REQUIRED TASK: Begin with the first line of the listing and quote every line through the one containing "random.seed(7)"; give only those lines.

COLLECTED DATA:
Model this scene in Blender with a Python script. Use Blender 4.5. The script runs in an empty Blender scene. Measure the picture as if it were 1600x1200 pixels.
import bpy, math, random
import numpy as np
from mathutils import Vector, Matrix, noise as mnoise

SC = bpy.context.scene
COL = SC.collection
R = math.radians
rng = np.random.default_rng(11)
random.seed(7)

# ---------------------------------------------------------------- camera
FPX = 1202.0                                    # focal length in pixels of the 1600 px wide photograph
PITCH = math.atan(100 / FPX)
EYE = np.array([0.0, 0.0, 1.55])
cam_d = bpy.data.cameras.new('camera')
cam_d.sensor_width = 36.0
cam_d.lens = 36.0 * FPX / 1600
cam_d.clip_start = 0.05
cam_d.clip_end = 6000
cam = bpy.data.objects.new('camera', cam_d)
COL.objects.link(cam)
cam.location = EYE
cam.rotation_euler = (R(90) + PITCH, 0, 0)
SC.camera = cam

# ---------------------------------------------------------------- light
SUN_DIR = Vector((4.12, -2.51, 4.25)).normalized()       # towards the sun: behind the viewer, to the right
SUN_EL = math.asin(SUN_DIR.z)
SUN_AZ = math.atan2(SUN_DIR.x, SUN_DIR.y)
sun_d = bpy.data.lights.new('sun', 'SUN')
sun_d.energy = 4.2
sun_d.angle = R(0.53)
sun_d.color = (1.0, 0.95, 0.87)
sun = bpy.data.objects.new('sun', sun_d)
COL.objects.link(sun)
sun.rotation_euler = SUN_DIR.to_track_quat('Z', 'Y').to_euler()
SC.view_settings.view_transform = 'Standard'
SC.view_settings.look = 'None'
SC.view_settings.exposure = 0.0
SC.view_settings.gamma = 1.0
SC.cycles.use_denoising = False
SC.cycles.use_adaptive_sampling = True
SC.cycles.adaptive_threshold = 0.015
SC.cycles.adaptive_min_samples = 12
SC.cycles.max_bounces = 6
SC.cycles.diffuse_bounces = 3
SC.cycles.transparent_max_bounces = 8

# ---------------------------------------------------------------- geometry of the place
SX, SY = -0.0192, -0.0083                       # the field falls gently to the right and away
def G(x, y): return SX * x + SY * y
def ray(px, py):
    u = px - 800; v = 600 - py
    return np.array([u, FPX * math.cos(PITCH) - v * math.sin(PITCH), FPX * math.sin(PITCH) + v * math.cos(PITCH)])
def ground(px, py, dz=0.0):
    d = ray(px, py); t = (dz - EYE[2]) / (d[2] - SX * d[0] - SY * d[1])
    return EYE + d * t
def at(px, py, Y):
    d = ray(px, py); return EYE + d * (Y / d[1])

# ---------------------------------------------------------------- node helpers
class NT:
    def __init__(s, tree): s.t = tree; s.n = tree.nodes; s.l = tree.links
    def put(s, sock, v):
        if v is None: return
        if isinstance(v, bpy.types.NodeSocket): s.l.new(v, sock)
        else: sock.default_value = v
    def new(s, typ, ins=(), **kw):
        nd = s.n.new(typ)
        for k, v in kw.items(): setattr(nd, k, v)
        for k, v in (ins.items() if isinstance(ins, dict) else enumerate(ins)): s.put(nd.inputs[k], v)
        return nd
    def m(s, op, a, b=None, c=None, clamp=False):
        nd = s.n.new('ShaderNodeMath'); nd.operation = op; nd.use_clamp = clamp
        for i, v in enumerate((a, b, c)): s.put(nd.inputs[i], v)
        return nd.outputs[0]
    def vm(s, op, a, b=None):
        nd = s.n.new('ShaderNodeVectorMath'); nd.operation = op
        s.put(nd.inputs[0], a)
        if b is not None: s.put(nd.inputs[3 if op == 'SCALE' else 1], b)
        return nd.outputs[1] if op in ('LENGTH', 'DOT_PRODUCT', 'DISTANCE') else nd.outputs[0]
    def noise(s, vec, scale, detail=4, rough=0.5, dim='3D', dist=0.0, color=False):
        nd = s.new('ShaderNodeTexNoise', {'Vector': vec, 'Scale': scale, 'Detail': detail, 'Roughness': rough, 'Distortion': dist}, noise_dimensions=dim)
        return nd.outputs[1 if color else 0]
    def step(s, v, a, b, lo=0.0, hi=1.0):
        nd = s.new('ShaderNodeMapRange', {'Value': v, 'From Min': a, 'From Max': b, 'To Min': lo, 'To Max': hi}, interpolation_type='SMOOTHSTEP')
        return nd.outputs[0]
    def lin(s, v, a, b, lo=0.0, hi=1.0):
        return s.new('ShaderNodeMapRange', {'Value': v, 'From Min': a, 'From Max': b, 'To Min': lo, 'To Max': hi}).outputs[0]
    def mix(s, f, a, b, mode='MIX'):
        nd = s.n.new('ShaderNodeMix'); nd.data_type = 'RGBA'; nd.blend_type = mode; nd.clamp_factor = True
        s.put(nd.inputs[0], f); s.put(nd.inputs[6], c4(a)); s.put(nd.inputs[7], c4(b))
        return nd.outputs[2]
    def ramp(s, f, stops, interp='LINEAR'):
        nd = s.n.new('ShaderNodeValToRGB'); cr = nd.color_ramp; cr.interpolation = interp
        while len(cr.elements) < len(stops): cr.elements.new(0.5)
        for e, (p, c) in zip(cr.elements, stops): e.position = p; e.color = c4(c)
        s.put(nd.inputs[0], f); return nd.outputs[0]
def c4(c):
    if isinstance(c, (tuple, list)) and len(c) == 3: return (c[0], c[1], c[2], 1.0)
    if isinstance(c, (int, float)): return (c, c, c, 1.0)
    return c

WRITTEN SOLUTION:
Model this scene in Blender with a Python script. Use Blender 4.5. The script runs in an empty Blender scene. Measure the picture as if it were 1600x1200 pixels.
import bpy, math, random
import numpy as np
from mathutils import Vector, Matrix, noise as mnoise

SC = bpy.context.scene
COL = SC.collection
R = math.radians
rng = np.random.default_rng(11)
random.seed(7)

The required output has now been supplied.